"The world is to God as wine and chocolate are to us. Creation isn't something God needs; it's something he likes. He doesn't say, 'I need the world.' That's a statement that would get him off the train of delight many stops short of 'I love the world.' Therefore, the world is not something God has to have; it's the overflow of the totally unnecessary love of the Trinity as they tell each other how delicious they find things. And it's precisely that deliciousness of things in the sight of God that's the taproot of our existence. We're all fine wines in God's cellar.

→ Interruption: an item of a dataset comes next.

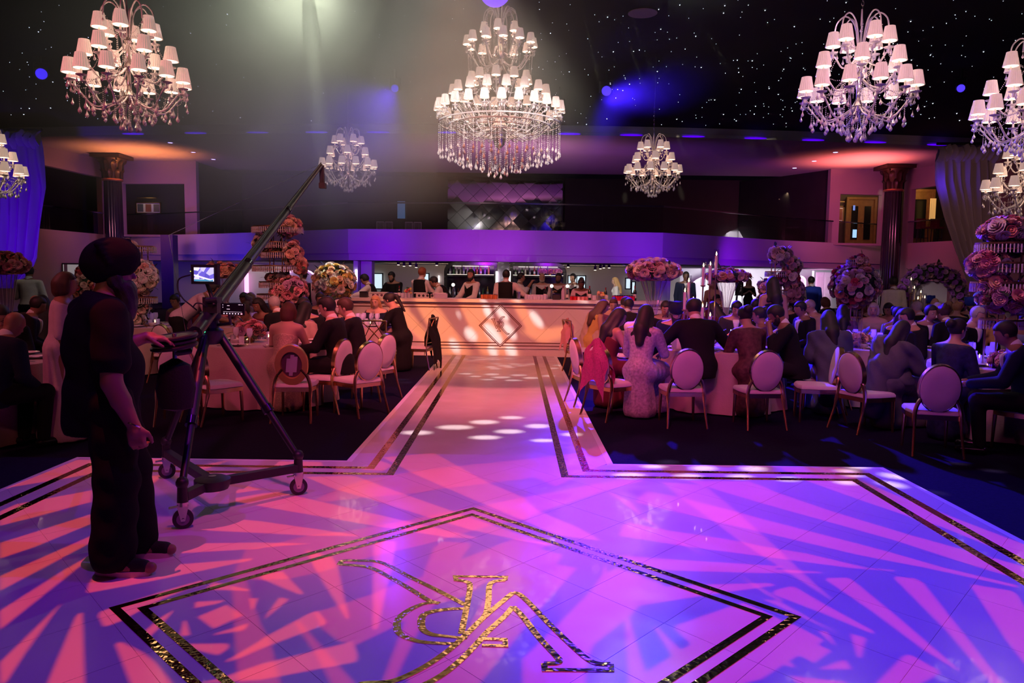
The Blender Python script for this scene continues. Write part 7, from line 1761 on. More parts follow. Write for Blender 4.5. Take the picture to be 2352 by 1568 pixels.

He has all of eternity to give us the aging we deserve. . . .

Theologians can talk all they like about the unchangeableness of God and his unswerving antipathy to sin. But the God who appears in the film of the Bible apparently never read the etiquette manuals they wrote for him. It makes no difference to the God of Scripture when (or even whether) we change for the better: 'While we were still sinners, Christ died for us' (Romans 5:8). God's longing to see us as 'Good!' is the only thing that counts. In Christ, therefore, he has no problem with sin — which is exactly what the Lady Julian said back in the fourteenth century: 'Sin is behovely; and all shall be well, and all shall be well, and all manner of thing shall be well.' From the beginning, the Best News has always been that the world is good in his eyes. So Adam, Noah, Abraham, Hosea, you, and me (sin to the contrary notwithstanding) are all 'first' proclamations of the Gospel. The Beginning himself insists on a happy ending from the start.”